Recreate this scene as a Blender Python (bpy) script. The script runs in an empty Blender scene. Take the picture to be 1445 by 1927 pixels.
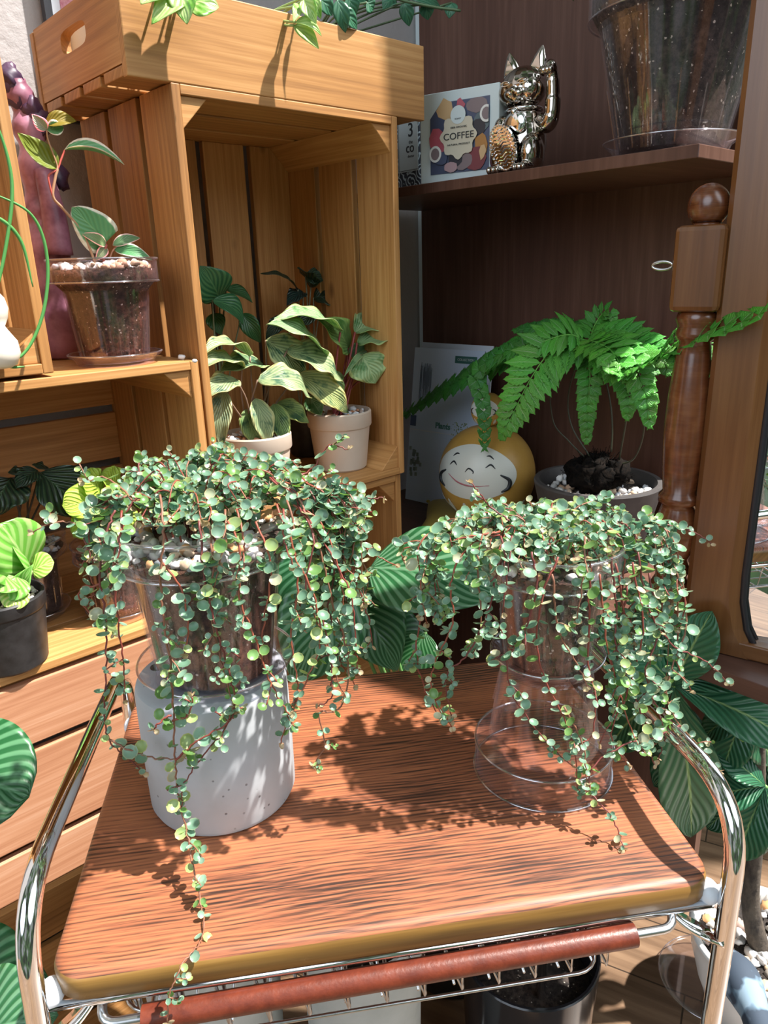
import bpy, bmesh, math, random
from mathutils import Vector, Matrix, noise as mnoise
random.seed(7)
SC = bpy.context.scene
COL = SC.collection
PI = math.pi
def V3(*a): return Vector(a)

# ------------------------------------------------------------------ camera
F, CXP, CYP = 1372.0, 722.5, 963.5
TZ = 0.75
CAMP = V3(0, 0, 1.19)
dn = V3(128, -4137, -1372); UPC = (-dn).normalized()
YC = (V3(0, 0, -1) - UPC * V3(0, 0, -1).dot(UPC)).normalized(); XC = YC.cross(UPC)
RW = Matrix((XC, YC, UPC))            # camera -> world
cd = bpy.data.cameras.new('camera'); cam = bpy.data.objects.new('camera', cd); COL.objects.link(cam)
cam.matrix_world = Matrix.Translation(CAMP) @ RW.to_4x4()
cd.sensor_fit = 'HORIZONTAL'; cd.sensor_width = 36.0; cd.lens = F / 1445 * 36.0; cd.clip_start = 0.02
SC.camera = cam
def ray(px, py): return RW @ V3(px - CXP, CYP - py, -F)
A48 = math.radians(48)
UV_ = V3(math.sin(A48), math.cos(A48), 0); VV_ = V3(-math.cos(A48), math.sin(A48), 0)
RZ = math.radians(42)                 # crate / bookcase frame
RT = math.radians(8)                  # trolley frame
EX = V3(math.cos(RT), math.sin(RT), 0); EY = V3(-math.sin(RT), math.cos(RT), 0); O_T = V3(0, 0.405, TZ)
def onp(px, py, n, d):
    r = ray(px, py); return CAMP + r * ((d - CAMP.dot(n)) / r.dot(n))
def PV(px, py, v): return onp(px, py, VV_, v)
def PU(px, py, u): return onp(px, py, UV_, u)
def PZ(px, py, z): return onp(px, py, V3(0, 0, 1), z)
def PY(px, py, y): return onp(px, py, V3(0, 1, 0), y)
def PL(px, py, ly): return onp(px, py, EY, O_T.dot(EY) + ly)
def W(u, v, z): return UV_ * u + VV_ * v + V3(0, 0, z)
def TL(x, y, z=0): return O_T + EX * x + EY * y + V3(0, 0, z)

# ------------------------------------------------------------------ world, sun, exposure
SC.view_settings.view_transform = 'Standard'; SC.view_settings.look = 'None'
SC.view_settings.gamma = 1; SC.view_settings.use_curve_mapping = False
SC.view_settings.exposure = 0.36
wd = bpy.data.worlds.new('daylight'); SC.world = wd; wd.use_nodes = True
nt = wd.node_tree; nt.nodes.clear()
def nn(nt, t, **k):
    n = nt.nodes.new(t)
    for a, b in k.items(): setattr(n, a, b)
    return n
out = nn(nt, 'ShaderNodeOutputWorld'); bg = nn(nt, 'ShaderNodeBackground'); nt.links.new(bg.outputs[0], out.inputs[0])
tc = nn(nt, 'ShaderNodeTexCoord')
def wpatch(d, lo, hi):
    dp = nn(nt, 'ShaderNodeVectorMath', operation='DOT_PRODUCT'); nt.links.new(tc.outputs['Generated'], dp.inputs[0]); dp.inputs[1].default_value = V3(*d).normalized()
    mr = nn(nt, 'ShaderNodeMapRange', interpolation_type='SMOOTHSTEP'); mr.inputs[1].default_value = lo; mr.inputs[2].default_value = hi
    nt.links.new(dp.outputs['Value'], mr.inputs[0]); return mr.outputs[0]
def wmix(fac, a, b):
    m = nn(nt, 'ShaderNodeMix', data_type='RGBA'); nt.links.new(fac, m.inputs[0])
    for s, i in ((a, 6), (b, 7)):
        if isinstance(s, tuple): m.inputs[i].default_value = s
        else: nt.links.new(s, m.inputs[i])
    return m.outputs[2]
nz = nn(nt, 'ShaderNodeTexNoise'); nz.inputs['Scale'].default_value = 3.5; nz.inputs['Detail'].default_value = 4; nt.links.new(tc.outputs['Generated'], nz.inputs[0])
rp = nn(nt, 'ShaderNodeValToRGB'); nt.links.new(nz.outputs[0], rp.inputs[0])
rp.color_ramp.elements[0].position = .42; rp.color_ramp.elements[0].color = (.05, .05, .05, 1)
rp.color_ramp.elements[1].position = .62; rp.color_ramp.elements[1].color = (.34, .35, .36, 1)
e = rp.color_ramp.elements.new(.52); e.color = (.09, .16, .07, 1)
c = wmix(wpatch((-.55, -.8, .45), .91, .95), rp.outputs[0], (2.6, 2.9, 3.3, 1))
c = wmix(wpatch((.75, -.55, .75), .86, .92), c, (2.6, 2.8, 3.0, 1))
nt.links.new(c, bg.inputs[0]); bg.inputs[1].default_value = .78
sl = bpy.data.lights.new('sun', 'SUN'); sun = bpy.data.objects.new('sun', sl); COL.objects.link(sun)
sl.energy = 9.5; sl.angle = math.radians(1.1); sl.color = (1.0, .93, .86)
SUND = (EX * .55 - EY * .11 + V3(0, 0, 1)).normalized()     # towards the sun
sun.rotation_euler = SUND.to_track_quat('Z', 'Y').to_euler()

# ------------------------------------------------------------------ tagging
def tag(o, label=None, cat=None, group=None, kind=None):
    for k, v in (('label', label), ('category', cat), ('group', group), ('kind', kind)):
        if v: o[k] = v
    return o
def thing(name, label, cat, loc=(0, 0, 0), rz=0, group=None):
    o = bpy.data.objects.new(name, None); COL.objects.link(o); o.empty_display_size = .05
    o.location = loc; o.rotation_euler = (0, 0, rz); return tag(o, label, cat, group)
def mat_of(parent):
    return Matrix.Translation(parent.location) @ parent.rotation_euler.to_matrix().to_4x4() if parent else Matrix()

class MB:
    def __init__(s): s.v = []; s.f = []; s.uv = []; s.c = []; s.mi = []
    def vert(s, p, c=(1, 1, 1)): s.v.append(tuple(p)); s.c.append((c[0], c[1], c[2], 1)); return len(s.v) - 1
    def face(s, idx, uv=None, mi=0): s.f.append(tuple(idx)); s.uv.append(uv or [(0, 0)] * len(idx)); s.mi.append(mi)
    def box(s, a, b, M=None, c=(1, 1, 1), mi=0):
        a = V3(*a); b = V3(*b); d = b - a; ax = max(range(3), key=lambda i: abs(d[i]))
        o = (random.uniform(0, 9), random.uniform(0, 9))
        P = [V3((a.x, b.x)[i & 1], (a.y, b.y)[(i >> 1) & 1], (a.z, b.z)[(i >> 2) & 1]) for i in range(8)]
        n0 = len(s.v)
        for p in P: s.vert(M @ p if M else p, c)
        oth = [i for i in range(3) if i != ax]
        for q in ((0, 2, 3, 1), (4, 5, 7, 6), (0, 1, 5, 4), (2, 6, 7, 3), (0, 4, 6, 2), (1, 3, 7, 5)):
            s.face([n0 + i for i in q], [(o[0] + P[i][ax], o[1] + P[i][oth[0]] + P[i][oth[1]]) for i in q], mi)
    def prism(s, poly, z0, z1, M=None, c=(1, 1, 1), ax='z', mi=0):   # poly in 2D, extruded along axis
        def m(p, z):
            q = V3(p[0], p[1], z) if ax == 'z' else (V3(p[0], z, p[1]) if ax == 'y' else V3(z, p[0], p[1]))
            return M @ q if M else q
        n = len(poly); o = random.uniform(0, 9)
        a = [s.vert(m(p, z0), c) for p in poly]; b = [s.vert(m(p, z1), c) for p in poly]
        s.face(a[::-1], [(o + p[0], p[1]) for p in poly][::-1], mi); s.face(b, [(o + p[0], p[1]) for p in poly], mi)
        for i in range(n):
            j = (i + 1) % n; d = (Vector(poly[j]) - Vector(poly[i])).length
            s.face([a[i], a[j], b[j], b[i]], [(o + z0, 0), (o + z0, d), (o + z1, d), (o + z1, 0)], mi)
    def tube(s, pts, r, n=8, c=(1, 1, 1), cap=True, closed=False):
        pts = [Vector(p) for p in pts]; m = len(pts)
        rr = r if isinstance(r, (list, tuple)) else [r] * m
        up = None; rings = []; L = 0
        for i, p in enumerate(pts):
            if closed: t = pts[(i + 1) % m] - pts[i - 1]
            else: t = pts[min(i + 1, m - 1)] - pts[max(i - 1, 0)]
            if t.length < 1e-9: t = V3(0, 0, 1)
            t.normalize()
            if up is None:
                up = t.orthogonal().normalized()
            else:
                up = up - t * up.dot(t)
                up = up.normalized() if up.length > 1e-6 else t.orthogonal().normalized()
            sd = t.cross(up)
            if i: L += (p - pts[i - 1]).length
            rings.append(([s.vert(p + (up * math.cos(2 * PI * k / n) + sd * math.sin(2 * PI * k / n)) * rr[i], c) for k in range(n)], L))
        R = len(rings); last = R if closed else R - 1
        for i in range(last):
            a, la = rings[i]; b, lb = rings[(i + 1) % R]
            for k in range(n):
                k2 = (k + 1) % n
                s.face([a[k], a[k2], b[k2], b[k]], [(la, k / n * .05), (la, (k + 1) / n * .05), (lb, (k + 1) / n * .05), (lb, k / n * .05)])
        if cap and not closed:
            s.face(rings[0][0][::-1]); s.face(rings[-1][0])
    def lathe(s, prof, n=32, c=(1, 1, 1), M=None, a0=0, a1=2 * PI, cyc=False, mod=None):
        full = abs(a1 - a0 - 2 * PI) < 1e-6; cols = n if full else n + 1
        rings = []
        for (r, z) in prof:
            row = []
            for k in range(cols):
                a = a0 + (a1 - a0) * k / n; q = r * (mod(a, z) if mod else 1)
                p = V3(q * math.cos(a), q * math.sin(a), z); row.append(s.vert(M @ p if M else p, c))
            rings.append(row)
        R = len(rings)
        for i in range(R if cyc else R - 1):
            a, b = rings[i], rings[(i + 1) % R]
            for k in range(n):
                k2 = (k + 1) % cols
                s.face([a[k], a[k2], b[k2], b[k]], [(k / n, i / R), ((k + 1) / n, i / R), ((k + 1) / n, (i + 1) / R), (k / n, (i + 1) / R)])
        if full and not cyc:
            if prof[0][0] > 1e-6: s.face(rings[0][::-1])
            if prof[-1][0] > 1e-6: s.face(rings[-1])
    def ell(s, c, r, M=None, nu=16, nv=10, col=(1, 1, 1), jit=0, seed=0):
        c = Vector(c); n0 = len(s.v); rows = []
        for j in range(nv + 1):
            th = PI * j / nv; row = []
            for i in range(nu if 0 < j < nv else 1):
                ph = 2 * PI * i / nu; d = V3(math.sin(th) * math.cos(ph), math.sin(th) * math.sin(ph), math.cos(th))
                k = 1 + (jit * mnoise.noise(d * 1.7 + V3(seed, seed * .37, 0)) if jit else 0)
                p = V3(d.x * r[0], d.y * r[1], d.z * r[2]) * k
                row.append(s.vert(c + (M @ p if M else p), col))
            rows.append(row)
        for j in range(nv):
            a, b = rows[j], rows[j + 1]
            for i in range(nu):
                i2 = (i + 1) % nu
                if len(a) == 1: s.face([a[0], b[i], b[i2]])
                elif len(b) == 1: s.face([a[i], b[0], a[i2]])
                else: s.face([a[i], b[i], b[i2], a[i2]])
    def build(s, name, mat, parent=None, smooth=False, bevel=0, sub=0, world=False, thick=0, auto=None):
        me = bpy.data.meshes.new(name)
        vs = s.v
        if world and parent:
            Mi = mat_of(parent).inverted(); vs = [tuple(Mi @ Vector(v)) for v in vs]
        me.from_pydata(vs, [], s.f)
        uvl = me.uv_layers.new(name='UVMap'); k = 0; flat = []
        for u in s.uv:
            for q in u: flat += [q[0], q[1]]
        uvl.data.foreach_set('uv', flat)
        ca = me.color_attributes.new('Col', 'FLOAT_COLOR', 'POINT'); ca.data.foreach_set('color', [x for q in s.c for x in q])
        for m in (mat if isinstance(mat, (list, tuple)) else [mat]): me.materials.append(m)
        if any(s.mi): me.polygons.foreach_set('material_index', s.mi)
        if smooth: me.polygons.foreach_set('use_smooth', [True] * len(me.polygons))
        me.update()
        if auto:
            me.polygons.foreach_set('use_smooth', [True] * len(me.polygons)); me.set_sharp_from_angle(angle=math.radians(auto))
        o = bpy.data.objects.new(name, me); COL.objects.link(o); o.parent = parent
        if thick:
            m = o.modifiers.new('s', 'SOLIDIFY'); m.thickness = thick; m.offset = 0
        if bevel:
            m = o.modifiers.new('b', 'BEVEL'); m.width = bevel; m.segments = 2; m.limit_method = 'ANGLE'; m.angle_limit = math.radians(40)
        if sub:
            m = o.modifiers.new('u', 'SUBSURF'); m.levels = m.render_levels = sub
        return o
def struct(o): o['kind'] = 'structure'; return o
def catmull(P, n=6):
    P = [Vector(p) for p in P]
    if len(P) < 3: return [P[0].lerp(P[-1], i / n) for i in range(n + 1)]
    Q = [P[0] * 2 - P[1]] + P + [P[-1] * 2 - P[-2]]; out = []
    for i in range(1, len(Q) - 2):
        a, b, c, d = Q[i - 1], Q[i], Q[i + 1], Q[i + 2]
        for k in range(n):
            t = k / n
            out.append(.5 * ((2 * b) + (c - a) * t + (2 * a - 5 * b + 4 * c - d) * t * t + (3 * b - a - 3 * c + d) * t ** 3))
    out.append(P[-1]); return out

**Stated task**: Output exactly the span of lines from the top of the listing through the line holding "def V3(*a): return Vector(a)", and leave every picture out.

**Result for this task**:
Recreate this scene as a Blender Python (bpy) script. The script runs in an empty Blender scene. Take the picture to be 1445 by 1927 pixels.
import bpy, bmesh, math, random
from mathutils import Vector, Matrix, noise as mnoise
random.seed(7)
SC = bpy.context.scene
COL = SC.collection
PI = math.pi
def V3(*a): return Vector(a)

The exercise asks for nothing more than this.